Complexity theoretic security provides less strong but more practical security guarantees.
Encryption provides confidentiality. In order to also ensure data authenticity, additional techniques are needed, such as Message Authentication Codes (MAC) or hashing. Alternatively, authenticated encryption combines confidentiality and data authenticity.
Users of symmetric cryptography need to share a key between communicating parties. This is hard to do securely. Public key cryptology addresses this key distribution problem. Moreover, it affords digital signatures.
In practice, public key cryptography is too slow to encrypt large amounts of data. Hence it is used for key agreement.
A lecture by Bart Preneel at SecAppDev 2015 in Leuven, Belgium.
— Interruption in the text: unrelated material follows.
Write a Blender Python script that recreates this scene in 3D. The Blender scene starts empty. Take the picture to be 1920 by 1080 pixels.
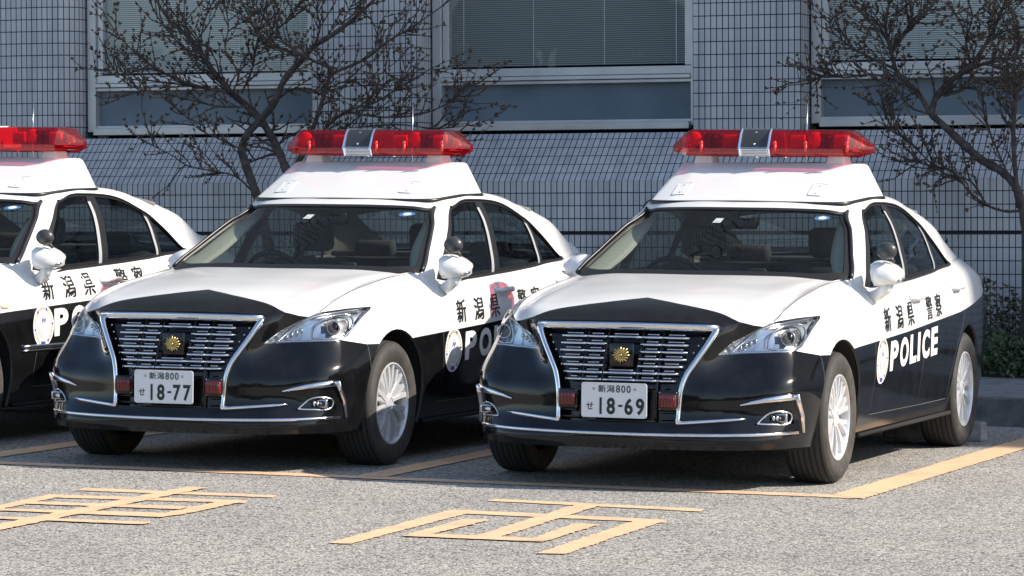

Professor Bart Preneel of KU Leuven heads the COSIC (COmputer Security and Industrial Cryptography) research group. His main research area is information security with a focus on cryptographic algorithms and protocols as well as their applications to both computer and network security, and mobile communications.
He teaches cryptology, network security and coding theory at the K.U.Leuven and was visiting professor at the Ruhr Universitaet Bochum (Germany), the T.U.Graz (Austria), the University of Bergen (Norway), and the Universiteit Gent (Belgium). In '93-'94 he was a research fellow at the University of California at Berkeley. He has taught intensive courses around the world.
He undertakes industrial consulting (Mastercard International, S.W.I.F.T., Proton World International,...), and participates in the work of ISO/IEC JTC1/SC27/WG2.
Professor Preneel is Vice President of the International Association for Cryptologic Research (IACR) and co-founder and chairman of LSEC vzw (Leuven Security Excellence Consortium).